Brett Merchant is dedicating every footfall of a 1,236 km walk across B.C. to young people who were murdered or went missing along Highway 16.

Rather than only walk the stretch of the Yellowhead Highway between Prince George and Prince Rupert the section known as the Highway of Tears Merchant decided to start from the B.C.-Alberta border and trek all the way to the highway’s end in Old Massett.

On Wednesday, Oct. 19, Merchant’s walk was delayed at the 85 km sign outside of Prince Rupert due to complications in his knee and ankle. He visited a doctor and will rest for a week before continuing on.

“I don’t want to quit,” said Merchant. “It’s getting sad to come to the end.”

Merchant faces health issues lupus, early onset of dementia, and diabetes but that has driven him even more.

“Over time I just wanted to do something because I’m getting older and sicker and I heard of the Highway of Tears,” he said, speaking inside the Prestige Prince Rupert Hotel lobby where he was put up free of charge for a couple nights.

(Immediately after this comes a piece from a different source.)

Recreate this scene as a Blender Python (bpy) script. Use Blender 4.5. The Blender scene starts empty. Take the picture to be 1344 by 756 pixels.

Merchant got the final push he needed after watching a Highway of Tears documentary on Netflix.

“The day I saw that, probably within six weeks I’m on the road,” he said.

Most of Merchant’s nights have been spent in a tent with his dog Kura, a half-Siberian Husky half-wolf. Friends drove the two from their assisted living home in Kimberley to the “Welcome to B.C.” sign near Jasper. On Sept. 1, they started walking.

His sister, Cheryl Magis, was concerned about her brother’s plan but he brought a GPS spot with him so the family can see where he is every day.

“What can you do he was going if I said ‘no.’ You can’t stop somebody if that’s their dream. You have to let them do it. All we were hoping was that he was safe,” said Magis, speaking by phone from Cranbrook. Magis said she has been impressed with how far he’s been able to go in his condition, and in such a short period of time.

Every place they have walked through has been welcoming and Merchant said it’s been difficult to leave.

He doesn’t reach out to people, they come to him it’s difficult to miss a man in a fluorescent yellow T-shirt, shorts and a large white half-wolf dog along the highway.

In the Bulkley-Nechako region, 40 people came out on the highway to meet him. An elderly woman showed him a photo of her daughter who had been murdered and he was invited to stay at a resident’s home for the evening. Over his tour he has met with five families whose girls have been murdered, and one family whose son is missing.

Acknowledging and bringing awareness to the Highway of Tears and the families who are suffering from the loss of a loved one is a key component to his mission.

“People just want to be respected as people,” he said.

When Merchant was young, his father owned a shoe store business in Cranbrook. His father used to employ the homeless and vulnerable to do odds and ends at the shop.

“That’s probably where it starts,” Merchant said when asked why he wanted to do the walk.

Merchant expects to catch the ferry to Haida Gwaii on Thursday, Oct. 20 after retracing the steps he lost at the 85 km sign.

“The trip is coming close to an end and it’s making me sad, but the journey will never ever in my whole life end,” he said.